As nossas sopas de feijão catarino, segundo receita da minha bisavó Júlia , levavam feijão, tomate, cebola, alho, uma folha de louro, sal e azeite. Em dia de sopa era toda a gente lá em casa a ajudar a encher a grande panela. Depois de ter os legumes bem cozinhados, eram passados por um enorme  passe-vite de folha herdado da bisavó Júlia - o carrossel -  que esteve em serviço até se partir, tendo sido substituído por um outro em inox que não se comparava ao original, quer em tamanho, quer em eficiência.  Depois com o advento da varinha mágica, o passe-vite passou a funcionar apenas como crivo. 

Pessoalmente, não ponho tanto feijão.  Substituo metade (0,250kg) por meia curgete , cem gramas de abóbora e uma cenoura pequena.
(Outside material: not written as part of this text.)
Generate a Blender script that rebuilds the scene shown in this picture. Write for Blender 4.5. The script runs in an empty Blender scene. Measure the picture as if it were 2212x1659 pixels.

Não fica tão forte, mas também não fica tão boa.

A Cila adorava aquela sopa e por isso havia sempre uma panelinha guardada para ela. Tanto quanto sabemos aquela sopa, escura e cremosa, comia-a a Cila de mil maneiras, até como molho de bife.

Não há colher de sopa de feijão catarino que possa saborear sem que as lembranças me tragam a voz tagarela, o sorriso e a alegria que sempre nos transmitiu.

Dizer que a Cila era um ponto é a mais pura verdade, mas é um dos grandes pontos que, ponto a ponto, compõem o traçado da linha da minha vida.